Particularly drawn to the dramatic and the theatrical, Vaughan was from a young age a passionate enthusiast of the ballet and was an avid reader of not only an eclectic array of English texts, but also volumes in French and German. He would often draw on such influences, and his series of domestic scenes are rooted in a range of literary and theatrical themes, from the classically inspired Theseus and the Minotaur (1950, painted for the Festival of Britain in 1951, sold in these rooms, A Life in Pictures: The Collection of Lord and Lady Attenborough, 11th November 2009), whose title comes from a novel by André Gide, to The Trial (1950, Worthing Art Gallery), which draws on a short story by Franz Kafka, to The Return of the Prodigal Son (1950, Private Collection), whose title is a reference to the Diaghilev ballet, the first ballet Vaughan ever attended.

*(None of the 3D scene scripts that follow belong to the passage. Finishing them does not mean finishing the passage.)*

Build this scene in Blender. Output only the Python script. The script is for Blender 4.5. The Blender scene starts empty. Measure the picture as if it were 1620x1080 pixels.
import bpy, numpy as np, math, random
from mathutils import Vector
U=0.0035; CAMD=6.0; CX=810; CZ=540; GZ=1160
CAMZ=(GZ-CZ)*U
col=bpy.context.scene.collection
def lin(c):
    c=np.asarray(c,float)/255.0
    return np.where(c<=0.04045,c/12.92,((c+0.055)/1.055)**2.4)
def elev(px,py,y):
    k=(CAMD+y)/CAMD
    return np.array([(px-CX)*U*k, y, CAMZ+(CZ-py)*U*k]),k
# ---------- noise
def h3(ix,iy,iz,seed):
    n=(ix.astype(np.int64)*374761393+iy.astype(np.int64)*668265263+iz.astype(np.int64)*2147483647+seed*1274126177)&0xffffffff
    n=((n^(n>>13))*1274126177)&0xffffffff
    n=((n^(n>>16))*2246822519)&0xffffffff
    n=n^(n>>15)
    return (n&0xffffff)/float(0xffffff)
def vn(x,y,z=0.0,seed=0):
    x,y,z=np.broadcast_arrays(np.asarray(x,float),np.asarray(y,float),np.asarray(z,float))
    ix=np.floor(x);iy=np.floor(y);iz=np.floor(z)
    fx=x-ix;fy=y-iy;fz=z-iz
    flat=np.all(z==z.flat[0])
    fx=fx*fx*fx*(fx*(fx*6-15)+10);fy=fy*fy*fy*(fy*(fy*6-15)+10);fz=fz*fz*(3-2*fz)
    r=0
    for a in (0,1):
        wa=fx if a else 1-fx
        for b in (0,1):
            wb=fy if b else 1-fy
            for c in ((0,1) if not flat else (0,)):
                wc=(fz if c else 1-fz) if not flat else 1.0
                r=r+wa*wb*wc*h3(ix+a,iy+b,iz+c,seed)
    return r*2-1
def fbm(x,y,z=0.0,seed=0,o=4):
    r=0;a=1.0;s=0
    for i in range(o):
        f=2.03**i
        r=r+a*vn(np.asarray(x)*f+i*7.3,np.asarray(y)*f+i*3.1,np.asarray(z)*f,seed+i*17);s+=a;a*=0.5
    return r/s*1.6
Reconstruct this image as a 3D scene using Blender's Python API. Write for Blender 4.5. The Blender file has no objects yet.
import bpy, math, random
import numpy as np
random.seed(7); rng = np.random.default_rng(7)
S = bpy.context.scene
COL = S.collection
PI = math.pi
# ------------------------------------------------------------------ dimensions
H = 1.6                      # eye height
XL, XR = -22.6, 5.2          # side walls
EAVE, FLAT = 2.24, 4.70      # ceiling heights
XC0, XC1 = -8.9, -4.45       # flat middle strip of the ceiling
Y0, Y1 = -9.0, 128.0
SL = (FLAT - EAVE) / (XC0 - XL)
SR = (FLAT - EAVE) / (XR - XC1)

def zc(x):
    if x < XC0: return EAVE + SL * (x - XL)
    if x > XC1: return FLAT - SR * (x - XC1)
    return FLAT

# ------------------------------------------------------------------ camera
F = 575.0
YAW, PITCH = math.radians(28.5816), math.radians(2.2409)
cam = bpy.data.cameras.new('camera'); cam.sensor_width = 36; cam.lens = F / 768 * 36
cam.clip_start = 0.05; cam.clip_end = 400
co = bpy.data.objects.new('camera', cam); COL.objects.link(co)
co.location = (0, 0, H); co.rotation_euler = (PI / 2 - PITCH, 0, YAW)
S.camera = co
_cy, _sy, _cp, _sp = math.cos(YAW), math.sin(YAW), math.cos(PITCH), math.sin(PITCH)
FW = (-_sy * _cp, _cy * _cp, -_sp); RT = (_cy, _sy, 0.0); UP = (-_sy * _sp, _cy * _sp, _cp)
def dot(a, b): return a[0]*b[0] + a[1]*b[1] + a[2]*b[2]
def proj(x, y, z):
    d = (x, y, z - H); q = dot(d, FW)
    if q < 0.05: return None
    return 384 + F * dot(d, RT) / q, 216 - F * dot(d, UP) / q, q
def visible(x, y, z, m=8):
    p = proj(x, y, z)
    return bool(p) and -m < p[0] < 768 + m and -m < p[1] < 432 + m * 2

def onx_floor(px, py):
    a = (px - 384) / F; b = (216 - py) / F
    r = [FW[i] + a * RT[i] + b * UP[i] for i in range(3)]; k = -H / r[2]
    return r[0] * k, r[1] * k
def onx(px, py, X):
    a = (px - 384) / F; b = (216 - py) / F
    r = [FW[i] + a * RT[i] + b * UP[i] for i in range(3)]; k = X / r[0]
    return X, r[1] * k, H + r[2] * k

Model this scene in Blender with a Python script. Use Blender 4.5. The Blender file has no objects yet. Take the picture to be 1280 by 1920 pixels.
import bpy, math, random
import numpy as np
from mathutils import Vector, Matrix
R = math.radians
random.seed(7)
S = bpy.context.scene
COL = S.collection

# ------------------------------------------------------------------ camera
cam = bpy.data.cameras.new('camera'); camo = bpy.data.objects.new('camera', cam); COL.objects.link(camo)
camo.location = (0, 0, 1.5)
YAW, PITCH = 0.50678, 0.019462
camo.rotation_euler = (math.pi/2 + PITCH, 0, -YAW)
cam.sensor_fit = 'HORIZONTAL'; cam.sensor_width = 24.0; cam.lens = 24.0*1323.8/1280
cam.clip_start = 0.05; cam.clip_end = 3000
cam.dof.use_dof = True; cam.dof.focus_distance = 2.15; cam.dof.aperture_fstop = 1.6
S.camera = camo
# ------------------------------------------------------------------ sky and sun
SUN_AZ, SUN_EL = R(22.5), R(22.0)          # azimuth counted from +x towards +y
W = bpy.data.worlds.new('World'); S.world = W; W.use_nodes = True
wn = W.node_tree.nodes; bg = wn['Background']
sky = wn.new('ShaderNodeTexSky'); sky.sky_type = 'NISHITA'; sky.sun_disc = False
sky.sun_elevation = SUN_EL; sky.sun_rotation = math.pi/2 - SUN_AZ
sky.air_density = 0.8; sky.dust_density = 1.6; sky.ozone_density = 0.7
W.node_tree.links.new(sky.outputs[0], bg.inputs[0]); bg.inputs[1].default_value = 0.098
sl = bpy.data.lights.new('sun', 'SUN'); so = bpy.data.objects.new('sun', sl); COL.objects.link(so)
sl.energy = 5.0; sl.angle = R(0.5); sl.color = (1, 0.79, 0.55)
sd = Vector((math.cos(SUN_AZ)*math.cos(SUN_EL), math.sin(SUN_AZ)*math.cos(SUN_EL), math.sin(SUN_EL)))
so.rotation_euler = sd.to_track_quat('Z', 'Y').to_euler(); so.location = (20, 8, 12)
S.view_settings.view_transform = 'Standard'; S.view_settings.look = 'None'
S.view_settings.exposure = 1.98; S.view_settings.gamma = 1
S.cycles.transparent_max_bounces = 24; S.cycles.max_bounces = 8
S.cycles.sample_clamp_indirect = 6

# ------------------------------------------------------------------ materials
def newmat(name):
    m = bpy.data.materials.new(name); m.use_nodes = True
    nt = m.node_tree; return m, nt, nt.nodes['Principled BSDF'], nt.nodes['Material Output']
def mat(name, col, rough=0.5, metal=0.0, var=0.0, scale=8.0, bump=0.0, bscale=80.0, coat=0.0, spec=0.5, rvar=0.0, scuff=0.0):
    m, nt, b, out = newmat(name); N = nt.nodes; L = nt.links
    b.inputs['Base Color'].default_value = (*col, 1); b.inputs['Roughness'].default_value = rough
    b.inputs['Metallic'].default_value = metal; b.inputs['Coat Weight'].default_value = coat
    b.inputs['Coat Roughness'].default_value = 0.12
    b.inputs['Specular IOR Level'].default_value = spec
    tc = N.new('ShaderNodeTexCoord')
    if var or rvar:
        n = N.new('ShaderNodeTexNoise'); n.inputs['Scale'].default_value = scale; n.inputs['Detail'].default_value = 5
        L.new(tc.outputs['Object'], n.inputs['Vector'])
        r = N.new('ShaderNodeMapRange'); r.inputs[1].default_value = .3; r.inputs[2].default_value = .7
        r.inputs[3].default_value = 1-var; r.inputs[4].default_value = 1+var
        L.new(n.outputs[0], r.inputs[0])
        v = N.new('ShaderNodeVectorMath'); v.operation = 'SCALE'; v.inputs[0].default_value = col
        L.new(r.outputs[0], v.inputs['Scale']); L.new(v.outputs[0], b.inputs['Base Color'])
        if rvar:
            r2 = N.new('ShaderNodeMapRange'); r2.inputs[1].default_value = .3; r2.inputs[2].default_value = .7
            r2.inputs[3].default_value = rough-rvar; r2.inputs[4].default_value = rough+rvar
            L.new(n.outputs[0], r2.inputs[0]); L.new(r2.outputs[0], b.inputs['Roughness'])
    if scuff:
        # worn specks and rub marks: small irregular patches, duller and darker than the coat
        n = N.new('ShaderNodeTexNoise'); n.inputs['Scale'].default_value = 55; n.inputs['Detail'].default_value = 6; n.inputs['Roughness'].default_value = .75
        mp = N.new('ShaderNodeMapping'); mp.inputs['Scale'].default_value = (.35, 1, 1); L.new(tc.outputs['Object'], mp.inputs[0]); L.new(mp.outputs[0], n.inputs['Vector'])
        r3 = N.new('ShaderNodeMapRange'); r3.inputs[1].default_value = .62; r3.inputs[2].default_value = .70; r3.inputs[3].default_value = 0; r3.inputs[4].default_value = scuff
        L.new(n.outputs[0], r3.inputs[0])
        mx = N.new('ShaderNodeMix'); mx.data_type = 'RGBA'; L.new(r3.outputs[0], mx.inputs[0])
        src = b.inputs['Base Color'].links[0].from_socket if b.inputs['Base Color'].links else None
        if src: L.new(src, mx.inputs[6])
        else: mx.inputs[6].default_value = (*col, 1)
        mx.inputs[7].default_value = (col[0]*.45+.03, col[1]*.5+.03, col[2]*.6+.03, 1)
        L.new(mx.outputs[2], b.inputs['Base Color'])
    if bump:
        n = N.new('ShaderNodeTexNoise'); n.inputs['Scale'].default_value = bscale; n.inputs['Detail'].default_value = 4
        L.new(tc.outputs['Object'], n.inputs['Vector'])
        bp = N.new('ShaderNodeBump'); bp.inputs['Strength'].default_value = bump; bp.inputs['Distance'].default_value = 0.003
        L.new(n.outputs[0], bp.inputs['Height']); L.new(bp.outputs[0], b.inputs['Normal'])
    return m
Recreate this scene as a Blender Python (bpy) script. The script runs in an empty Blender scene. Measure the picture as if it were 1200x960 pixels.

The scenes are often imbued with an underlying psychological tension between the figures. Their gazes rarely connect and there is a palpable strain in the physical distance between them, which seems to suggest an emotional void. In Interior with Nude Figures both figures stare at an indeterminate point on a table, their body language is closed to one another and the setting is dark, weighty and still. Vaughan’s monochromatic use of colour and murky palette communicates something of the sadness, isolation and detachment of the two men, and the painting plays perfectly as a bit of theatre, as if the viewer is witnessing the opening scenes of dark psychological drama.